## begin

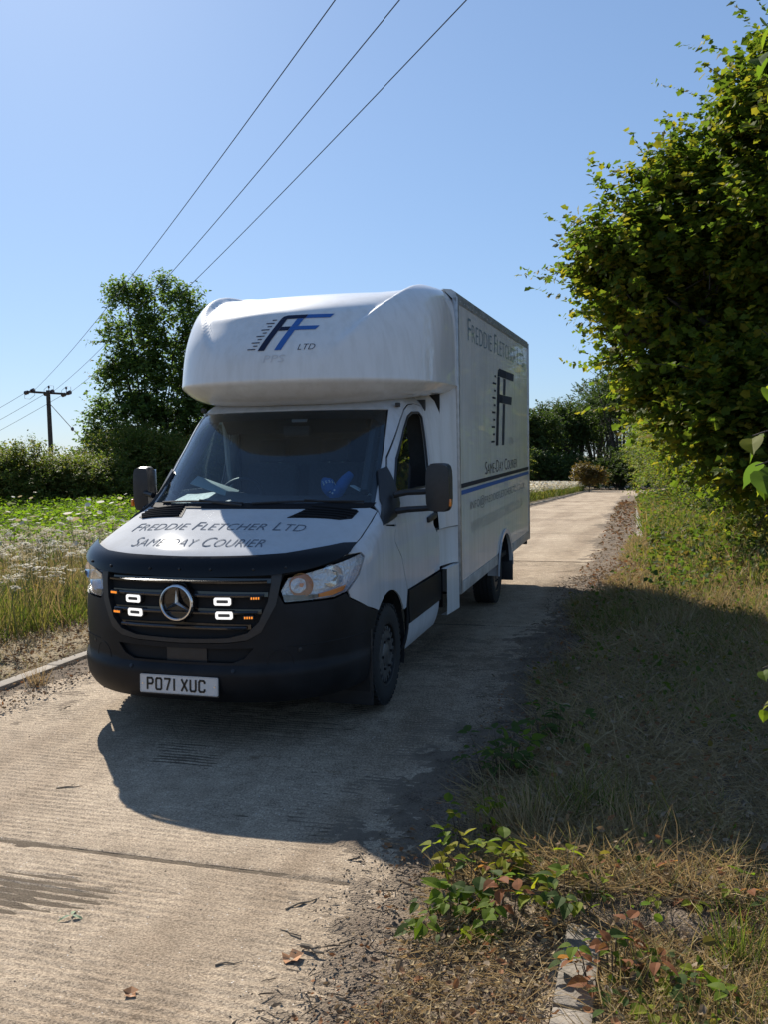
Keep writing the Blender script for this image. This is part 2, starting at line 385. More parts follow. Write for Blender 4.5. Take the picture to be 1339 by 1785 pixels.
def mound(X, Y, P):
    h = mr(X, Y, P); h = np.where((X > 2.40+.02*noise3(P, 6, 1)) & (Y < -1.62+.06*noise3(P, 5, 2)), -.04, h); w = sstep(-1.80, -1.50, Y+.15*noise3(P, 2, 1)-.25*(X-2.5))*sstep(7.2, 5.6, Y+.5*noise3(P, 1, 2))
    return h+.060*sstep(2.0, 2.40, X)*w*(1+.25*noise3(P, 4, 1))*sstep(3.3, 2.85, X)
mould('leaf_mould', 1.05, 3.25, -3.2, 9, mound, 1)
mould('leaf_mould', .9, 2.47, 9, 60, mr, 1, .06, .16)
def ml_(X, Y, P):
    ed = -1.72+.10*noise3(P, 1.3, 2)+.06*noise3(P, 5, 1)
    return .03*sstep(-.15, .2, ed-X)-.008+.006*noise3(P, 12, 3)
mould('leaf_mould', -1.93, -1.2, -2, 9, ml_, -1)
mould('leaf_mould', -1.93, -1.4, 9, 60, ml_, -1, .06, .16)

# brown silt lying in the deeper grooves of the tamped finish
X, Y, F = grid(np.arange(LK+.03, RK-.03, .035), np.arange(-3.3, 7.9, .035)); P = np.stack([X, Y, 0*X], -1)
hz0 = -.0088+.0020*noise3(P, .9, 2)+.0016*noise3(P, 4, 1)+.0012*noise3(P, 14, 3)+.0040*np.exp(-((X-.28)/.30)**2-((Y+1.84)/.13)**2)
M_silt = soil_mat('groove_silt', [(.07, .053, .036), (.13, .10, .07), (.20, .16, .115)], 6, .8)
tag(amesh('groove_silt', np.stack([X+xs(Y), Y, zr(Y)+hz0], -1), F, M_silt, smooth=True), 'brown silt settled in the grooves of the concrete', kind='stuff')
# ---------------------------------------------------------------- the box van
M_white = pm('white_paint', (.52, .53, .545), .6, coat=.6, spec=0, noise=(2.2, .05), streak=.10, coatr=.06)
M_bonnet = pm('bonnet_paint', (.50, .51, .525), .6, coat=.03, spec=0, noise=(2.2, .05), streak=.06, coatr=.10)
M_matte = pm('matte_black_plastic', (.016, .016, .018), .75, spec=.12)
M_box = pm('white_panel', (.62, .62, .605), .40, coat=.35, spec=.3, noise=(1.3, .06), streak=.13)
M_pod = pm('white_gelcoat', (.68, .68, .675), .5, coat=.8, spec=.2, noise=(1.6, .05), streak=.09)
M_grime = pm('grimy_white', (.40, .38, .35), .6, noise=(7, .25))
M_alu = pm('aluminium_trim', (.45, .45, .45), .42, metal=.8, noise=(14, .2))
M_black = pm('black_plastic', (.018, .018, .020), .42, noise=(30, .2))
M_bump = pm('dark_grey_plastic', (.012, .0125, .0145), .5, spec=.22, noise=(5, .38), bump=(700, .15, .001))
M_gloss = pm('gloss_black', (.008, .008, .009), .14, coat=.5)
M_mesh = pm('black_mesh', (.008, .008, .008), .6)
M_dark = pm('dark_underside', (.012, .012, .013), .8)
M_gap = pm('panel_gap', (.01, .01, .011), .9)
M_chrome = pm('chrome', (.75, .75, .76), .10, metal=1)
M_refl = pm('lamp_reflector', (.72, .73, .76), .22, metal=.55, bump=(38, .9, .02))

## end

- _SHORT PROBLEM_
Everything from the first line to the line with "mould('leaf_mould', -1.93, -1.4, 9, 60, ml_, -1, .06, .16)" must be repeated exactly, and nothing else. Leave the pictures out.

- _TASK RESPONSE_
Keep writing the Blender script for this image. This is part 2, starting at line 385. More parts follow. Write for Blender 4.5. Take the picture to be 1339 by 1785 pixels.
def mound(X, Y, P):
    h = mr(X, Y, P); h = np.where((X > 2.40+.02*noise3(P, 6, 1)) & (Y < -1.62+.06*noise3(P, 5, 2)), -.04, h); w = sstep(-1.80, -1.50, Y+.15*noise3(P, 2, 1)-.25*(X-2.5))*sstep(7.2, 5.6, Y+.5*noise3(P, 1, 2))
    return h+.060*sstep(2.0, 2.40, X)*w*(1+.25*noise3(P, 4, 1))*sstep(3.3, 2.85, X)
mould('leaf_mould', 1.05, 3.25, -3.2, 9, mound, 1)
mould('leaf_mould', .9, 2.47, 9, 60, mr, 1, .06, .16)
def ml_(X, Y, P):
    ed = -1.72+.10*noise3(P, 1.3, 2)+.06*noise3(P, 5, 1)
    return .03*sstep(-.15, .2, ed-X)-.008+.006*noise3(P, 12, 3)
mould('leaf_mould', -1.93, -1.2, -2, 9, ml_, -1)
mould('leaf_mould', -1.93, -1.4, 9, 60, ml_, -1, .06, .16)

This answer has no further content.